Exercise details | Copy exactly the lines from the start of the data below through the one that carries "bpy.context.scene.camera = cam", and only those.

Given information |

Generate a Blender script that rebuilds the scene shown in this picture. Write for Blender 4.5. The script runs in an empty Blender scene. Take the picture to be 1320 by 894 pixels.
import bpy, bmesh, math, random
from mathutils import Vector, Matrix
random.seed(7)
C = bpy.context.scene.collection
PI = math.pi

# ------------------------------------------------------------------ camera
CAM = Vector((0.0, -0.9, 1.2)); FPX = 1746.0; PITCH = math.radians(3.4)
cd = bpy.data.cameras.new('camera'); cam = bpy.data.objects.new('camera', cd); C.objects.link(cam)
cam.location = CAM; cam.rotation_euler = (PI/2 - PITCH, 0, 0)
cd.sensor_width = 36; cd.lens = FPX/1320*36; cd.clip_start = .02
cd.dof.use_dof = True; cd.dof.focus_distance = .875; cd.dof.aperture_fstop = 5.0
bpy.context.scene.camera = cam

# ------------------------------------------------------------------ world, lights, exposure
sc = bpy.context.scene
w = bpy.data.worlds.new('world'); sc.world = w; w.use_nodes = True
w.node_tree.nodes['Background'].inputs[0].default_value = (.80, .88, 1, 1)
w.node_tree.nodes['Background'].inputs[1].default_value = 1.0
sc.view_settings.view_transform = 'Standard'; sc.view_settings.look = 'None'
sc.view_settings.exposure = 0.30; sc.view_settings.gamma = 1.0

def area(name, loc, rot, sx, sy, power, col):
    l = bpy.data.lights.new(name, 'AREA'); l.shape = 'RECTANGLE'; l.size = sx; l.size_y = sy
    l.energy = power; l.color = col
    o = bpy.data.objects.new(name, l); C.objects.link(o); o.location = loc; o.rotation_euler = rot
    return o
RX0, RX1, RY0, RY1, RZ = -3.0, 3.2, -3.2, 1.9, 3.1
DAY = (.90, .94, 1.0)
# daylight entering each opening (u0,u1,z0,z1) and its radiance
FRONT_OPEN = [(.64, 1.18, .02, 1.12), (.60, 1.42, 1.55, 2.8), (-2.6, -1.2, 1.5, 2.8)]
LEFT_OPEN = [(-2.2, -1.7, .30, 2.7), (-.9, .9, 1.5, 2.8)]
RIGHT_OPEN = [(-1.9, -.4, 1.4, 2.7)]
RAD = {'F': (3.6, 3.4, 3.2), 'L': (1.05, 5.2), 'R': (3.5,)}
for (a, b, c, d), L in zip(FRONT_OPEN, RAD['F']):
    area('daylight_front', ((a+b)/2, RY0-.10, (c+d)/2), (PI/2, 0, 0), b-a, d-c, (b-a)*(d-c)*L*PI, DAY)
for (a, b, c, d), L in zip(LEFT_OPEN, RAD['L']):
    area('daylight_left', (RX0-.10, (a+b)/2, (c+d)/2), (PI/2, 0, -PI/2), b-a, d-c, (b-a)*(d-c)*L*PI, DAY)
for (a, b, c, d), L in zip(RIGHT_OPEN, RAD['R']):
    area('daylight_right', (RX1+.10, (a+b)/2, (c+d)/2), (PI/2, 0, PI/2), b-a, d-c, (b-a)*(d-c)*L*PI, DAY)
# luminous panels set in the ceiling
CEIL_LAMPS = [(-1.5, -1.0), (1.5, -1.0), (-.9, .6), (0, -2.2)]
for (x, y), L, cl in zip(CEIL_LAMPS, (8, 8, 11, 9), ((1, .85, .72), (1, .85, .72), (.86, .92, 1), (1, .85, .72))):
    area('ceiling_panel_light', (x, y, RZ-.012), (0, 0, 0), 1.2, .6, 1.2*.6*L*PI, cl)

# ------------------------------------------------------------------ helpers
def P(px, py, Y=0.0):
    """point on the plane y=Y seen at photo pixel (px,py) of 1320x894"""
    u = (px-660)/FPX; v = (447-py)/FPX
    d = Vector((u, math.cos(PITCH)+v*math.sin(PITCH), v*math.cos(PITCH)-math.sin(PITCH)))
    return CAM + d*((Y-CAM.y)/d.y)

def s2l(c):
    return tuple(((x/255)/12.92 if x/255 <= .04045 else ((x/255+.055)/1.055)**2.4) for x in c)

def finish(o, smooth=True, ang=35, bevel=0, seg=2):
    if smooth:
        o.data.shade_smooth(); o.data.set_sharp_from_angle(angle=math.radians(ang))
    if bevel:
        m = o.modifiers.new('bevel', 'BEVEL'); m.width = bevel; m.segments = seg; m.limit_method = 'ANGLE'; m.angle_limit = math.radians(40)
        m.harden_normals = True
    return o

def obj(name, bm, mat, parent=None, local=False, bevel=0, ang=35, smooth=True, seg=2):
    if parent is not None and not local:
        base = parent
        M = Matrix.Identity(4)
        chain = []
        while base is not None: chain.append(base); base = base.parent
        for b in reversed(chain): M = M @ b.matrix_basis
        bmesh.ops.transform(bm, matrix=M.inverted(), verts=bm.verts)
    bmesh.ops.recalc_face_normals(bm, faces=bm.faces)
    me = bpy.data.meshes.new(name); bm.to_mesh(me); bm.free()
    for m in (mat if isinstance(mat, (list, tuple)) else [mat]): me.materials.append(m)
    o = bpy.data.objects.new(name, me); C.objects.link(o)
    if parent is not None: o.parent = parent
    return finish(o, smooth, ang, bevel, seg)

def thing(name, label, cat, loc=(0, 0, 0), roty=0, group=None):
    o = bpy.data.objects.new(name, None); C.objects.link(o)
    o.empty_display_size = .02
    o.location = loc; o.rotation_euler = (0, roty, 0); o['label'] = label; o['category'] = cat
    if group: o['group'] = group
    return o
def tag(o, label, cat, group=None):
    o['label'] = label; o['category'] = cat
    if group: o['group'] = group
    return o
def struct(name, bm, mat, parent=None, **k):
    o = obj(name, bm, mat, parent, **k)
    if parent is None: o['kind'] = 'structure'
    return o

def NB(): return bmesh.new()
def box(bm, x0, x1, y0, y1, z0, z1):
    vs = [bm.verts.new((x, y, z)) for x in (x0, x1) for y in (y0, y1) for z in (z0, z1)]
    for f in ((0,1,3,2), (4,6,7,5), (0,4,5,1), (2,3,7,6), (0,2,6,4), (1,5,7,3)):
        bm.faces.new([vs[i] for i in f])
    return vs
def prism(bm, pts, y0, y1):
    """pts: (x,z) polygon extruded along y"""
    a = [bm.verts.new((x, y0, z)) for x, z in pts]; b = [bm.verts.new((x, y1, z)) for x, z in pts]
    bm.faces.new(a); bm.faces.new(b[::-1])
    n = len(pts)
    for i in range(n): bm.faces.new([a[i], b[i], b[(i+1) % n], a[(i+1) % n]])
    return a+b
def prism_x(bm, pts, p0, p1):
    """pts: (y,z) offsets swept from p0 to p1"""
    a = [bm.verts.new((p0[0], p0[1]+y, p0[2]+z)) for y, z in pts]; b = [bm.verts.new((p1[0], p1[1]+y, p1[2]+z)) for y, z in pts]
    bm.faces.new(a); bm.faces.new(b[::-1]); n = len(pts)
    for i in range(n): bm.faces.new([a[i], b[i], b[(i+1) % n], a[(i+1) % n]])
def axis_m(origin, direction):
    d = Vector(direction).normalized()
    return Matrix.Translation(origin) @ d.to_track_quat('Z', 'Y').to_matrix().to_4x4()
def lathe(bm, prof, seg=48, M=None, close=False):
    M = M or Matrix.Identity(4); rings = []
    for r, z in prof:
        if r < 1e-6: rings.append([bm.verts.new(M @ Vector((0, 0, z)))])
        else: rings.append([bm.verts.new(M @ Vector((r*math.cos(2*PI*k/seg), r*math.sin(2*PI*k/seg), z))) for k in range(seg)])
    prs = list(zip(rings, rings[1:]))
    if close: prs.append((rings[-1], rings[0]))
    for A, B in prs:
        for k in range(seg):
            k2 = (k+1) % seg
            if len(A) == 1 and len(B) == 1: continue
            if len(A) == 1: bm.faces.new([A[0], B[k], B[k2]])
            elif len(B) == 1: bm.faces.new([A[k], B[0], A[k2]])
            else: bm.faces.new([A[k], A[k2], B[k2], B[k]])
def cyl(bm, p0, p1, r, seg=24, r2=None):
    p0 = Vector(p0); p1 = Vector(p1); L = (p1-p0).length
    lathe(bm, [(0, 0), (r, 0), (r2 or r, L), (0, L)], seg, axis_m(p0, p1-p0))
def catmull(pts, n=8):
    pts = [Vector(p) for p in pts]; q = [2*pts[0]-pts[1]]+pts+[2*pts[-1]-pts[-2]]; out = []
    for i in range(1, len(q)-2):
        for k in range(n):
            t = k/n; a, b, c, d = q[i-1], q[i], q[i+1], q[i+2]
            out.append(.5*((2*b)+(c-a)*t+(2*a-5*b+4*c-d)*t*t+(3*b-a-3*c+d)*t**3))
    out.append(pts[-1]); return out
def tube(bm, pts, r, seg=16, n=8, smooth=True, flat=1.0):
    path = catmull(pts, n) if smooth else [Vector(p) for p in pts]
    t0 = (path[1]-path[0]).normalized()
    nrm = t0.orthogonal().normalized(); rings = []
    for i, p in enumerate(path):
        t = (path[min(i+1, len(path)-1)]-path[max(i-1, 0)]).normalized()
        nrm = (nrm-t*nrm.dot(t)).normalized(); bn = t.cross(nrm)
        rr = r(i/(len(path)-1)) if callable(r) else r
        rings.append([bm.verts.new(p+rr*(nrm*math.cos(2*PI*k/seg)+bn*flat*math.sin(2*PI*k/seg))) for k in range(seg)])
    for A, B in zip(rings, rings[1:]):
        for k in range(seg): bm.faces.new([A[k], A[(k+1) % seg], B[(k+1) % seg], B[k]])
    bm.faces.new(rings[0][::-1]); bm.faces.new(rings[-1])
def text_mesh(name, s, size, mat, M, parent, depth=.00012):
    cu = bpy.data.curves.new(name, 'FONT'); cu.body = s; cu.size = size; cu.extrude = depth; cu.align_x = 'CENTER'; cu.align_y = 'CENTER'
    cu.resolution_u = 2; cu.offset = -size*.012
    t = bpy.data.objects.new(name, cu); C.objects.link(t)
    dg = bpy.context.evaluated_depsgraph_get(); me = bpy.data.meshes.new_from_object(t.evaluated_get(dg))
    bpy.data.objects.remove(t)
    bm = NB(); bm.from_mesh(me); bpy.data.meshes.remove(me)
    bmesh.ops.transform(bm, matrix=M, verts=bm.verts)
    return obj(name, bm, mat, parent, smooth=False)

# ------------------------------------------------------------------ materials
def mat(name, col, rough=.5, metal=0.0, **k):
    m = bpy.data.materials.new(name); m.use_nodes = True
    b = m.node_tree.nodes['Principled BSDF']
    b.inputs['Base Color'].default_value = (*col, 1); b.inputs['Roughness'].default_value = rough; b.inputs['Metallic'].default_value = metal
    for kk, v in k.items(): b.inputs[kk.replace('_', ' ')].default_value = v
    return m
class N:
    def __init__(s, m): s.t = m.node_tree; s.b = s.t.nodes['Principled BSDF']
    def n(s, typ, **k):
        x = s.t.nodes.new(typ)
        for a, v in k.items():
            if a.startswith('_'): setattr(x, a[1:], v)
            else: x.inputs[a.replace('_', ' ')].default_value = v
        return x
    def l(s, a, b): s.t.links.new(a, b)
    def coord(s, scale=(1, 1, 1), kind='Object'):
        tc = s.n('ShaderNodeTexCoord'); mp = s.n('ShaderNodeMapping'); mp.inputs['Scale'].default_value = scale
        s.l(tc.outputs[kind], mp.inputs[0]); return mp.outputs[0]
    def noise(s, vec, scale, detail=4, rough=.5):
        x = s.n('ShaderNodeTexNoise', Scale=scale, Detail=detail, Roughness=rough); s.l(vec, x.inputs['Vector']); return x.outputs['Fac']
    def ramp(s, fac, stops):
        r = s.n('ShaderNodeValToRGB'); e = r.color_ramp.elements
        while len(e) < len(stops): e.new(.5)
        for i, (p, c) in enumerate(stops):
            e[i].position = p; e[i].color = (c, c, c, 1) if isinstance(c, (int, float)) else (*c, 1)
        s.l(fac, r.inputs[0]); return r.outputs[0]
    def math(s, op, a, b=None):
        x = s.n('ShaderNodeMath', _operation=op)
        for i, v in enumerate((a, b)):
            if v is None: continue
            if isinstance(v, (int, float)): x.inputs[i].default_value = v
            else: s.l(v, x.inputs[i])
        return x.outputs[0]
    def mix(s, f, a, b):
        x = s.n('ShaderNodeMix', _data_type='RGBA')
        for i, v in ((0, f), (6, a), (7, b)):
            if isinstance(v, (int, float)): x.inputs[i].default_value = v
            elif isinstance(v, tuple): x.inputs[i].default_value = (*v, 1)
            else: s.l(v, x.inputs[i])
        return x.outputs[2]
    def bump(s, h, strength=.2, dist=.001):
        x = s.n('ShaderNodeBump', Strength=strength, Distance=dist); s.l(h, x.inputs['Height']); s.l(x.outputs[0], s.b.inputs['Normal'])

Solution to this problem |
Generate a Blender script that rebuilds the scene shown in this picture. Write for Blender 4.5. The script runs in an empty Blender scene. Take the picture to be 1320 by 894 pixels.
import bpy, bmesh, math, random
from mathutils import Vector, Matrix
random.seed(7)
C = bpy.context.scene.collection
PI = math.pi

# ------------------------------------------------------------------ camera
CAM = Vector((0.0, -0.9, 1.2)); FPX = 1746.0; PITCH = math.radians(3.4)
cd = bpy.data.cameras.new('camera'); cam = bpy.data.objects.new('camera', cd); C.objects.link(cam)
cam.location = CAM; cam.rotation_euler = (PI/2 - PITCH, 0, 0)
cd.sensor_width = 36; cd.lens = FPX/1320*36; cd.clip_start = .02
cd.dof.use_dof = True; cd.dof.focus_distance = .875; cd.dof.aperture_fstop = 5.0
bpy.context.scene.camera = cam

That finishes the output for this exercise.